Vous avez peut-être déjà vu passer dans votre fil d’actualité, un avis de recherche. Celui d’un jeune disparu ou d’un criminel en fuite… Certains de ces avis ne sont pas publiés en ligne par les autorités, mais par des citoyens ou des commerçants. Or, cette pratique est illégale.
L’histoire se déroule en France, dans la ville de Beaune, en Bourgogne. Deux individus entrent dans la petite fromagerie de la place Carnot, dans le centre-ville. Ils regardent les étals, s’emparent de deux bouteilles de vin (deux magnums), les glissent dans un grand sac et s’en vont, sans passer par la caisse…

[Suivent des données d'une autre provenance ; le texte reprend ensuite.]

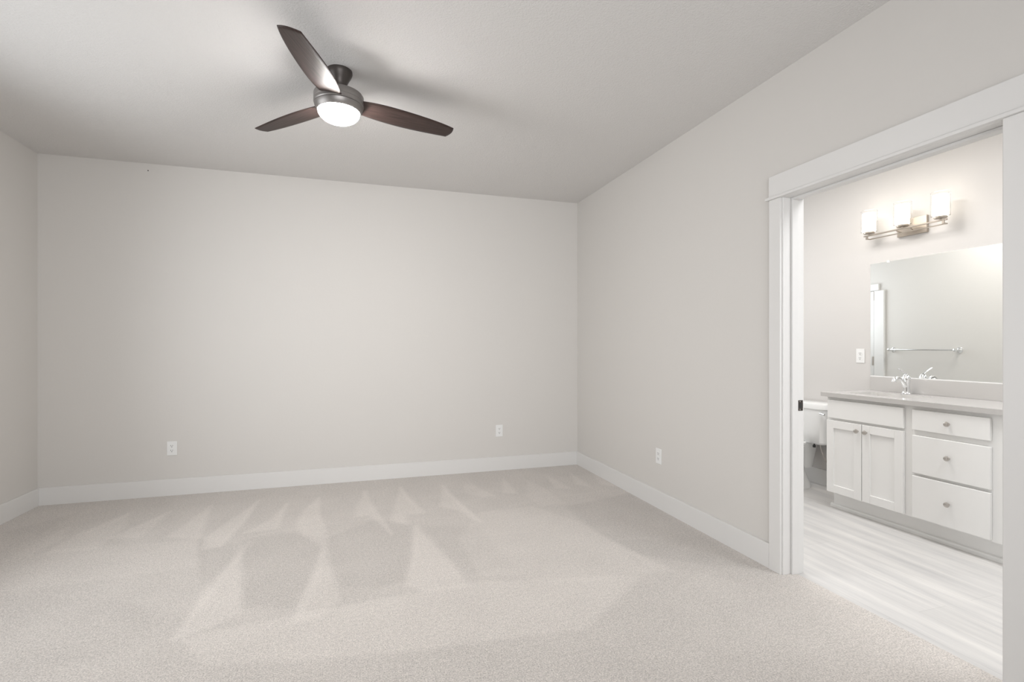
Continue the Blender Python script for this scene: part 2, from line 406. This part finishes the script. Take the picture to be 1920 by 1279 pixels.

Le propriétaire de la fromagerie, contacte la police mais décide aussi de demander l’aide des internautes pour retrouver les voleurs. Il poste alors un message sur Facebook où il explique la situation… Et accompagne la publication de photos issues des caméras de sécurité. On y voit les deux hommes : l’un est âgé d’une cinquantaine d’années, il porte une casquette rouge et un grand manteau noir. L’autre porte un jeans clair et une petite doudoune noire… Leurs visages sont clairement reconnaissables. Le fromager commente : «Ouvrez l’œil, soyez vigilants, et si vous croisez ces deux affreux jojo, n’hésitez pas à nous contacter, ou contacter la police de Beaune !»
Dans les commentaires de la publication, c’est le grand débat entre ceux qui soutiennent la démarche du propriétaire de la fromagerie, et ceux qui sont contre. On peut lire de nombreux «bravos», des commentaires d’encouragements et qui souvent mentionnent l’inefficacité de la Justice française… Et puis certains internautes s’opposent à cette publication. Ils argumentent que justement cette Justice, malgré ses défauts, existe et qu’il faut la laisser faire son travail.
Cette histoire-ci se passe en France, mais en réalité c’est une pratique qui devient très courante. En Belgique aussi, de nombreux commerçants victimes de vol postent en ligne des publications similaires à celle de ce fromager français. Selon le syndicat neutre pour indépendants (SNI), un sur cinq l’a fait en 2017.
Pourtant, c’est illégal
En Belgique, les commerçants ont le droit de mettre des caméras de surveillances mais il y a certaines règles à respecter, ils doivent notamment signaler à leurs clients la présence de ces caméras… d’où ces fameux petits panneaux « Souriez, vous êtes filmés »… Par contre, ils n’ont absolument pas le droit de publier ensuite ces images en ligne. Entre autres parce que même si des personnes sont soupçonnées d’avoir violé la loi, elles conservent leurs droits à l’image. Généralement, puisque la victime veut retrouver le voleur, rien n’est flouté pour que le malfaiteur soit identifiable par ses vêtements ou son visage. Or, c’est une atteinte à ce droit à l’image. Le voleur pourrait donc, s’il est retrouvé grâce à ces images, déposer ensuite plainte contre le commerçant en question.
Et puis, en essayant de se substituer comme ça à la justice, la victime, le commerçant dans ce cas-ci, risque en fait de faire plus de tort que de bien… Concrètement, quand un avis de recherche officiel est publié par les autorités (que ce soit à la télévision après le journal ou en ligne) c’est qu’il a été validé par un magistrat, il y a toute une procédure qui doit être suivie. Or, en publiant ainsi sur internet son propre avis de recherche en dehors des procédures prévues par la Justice, le commerçant risque en fait que ces images de vidéo-surveillance perdent leur valeur de preuve.
La discrétion (et la prise de contact) avec la police serait en réalité le meilleur moyen d’attraper et de condamner les voleurs.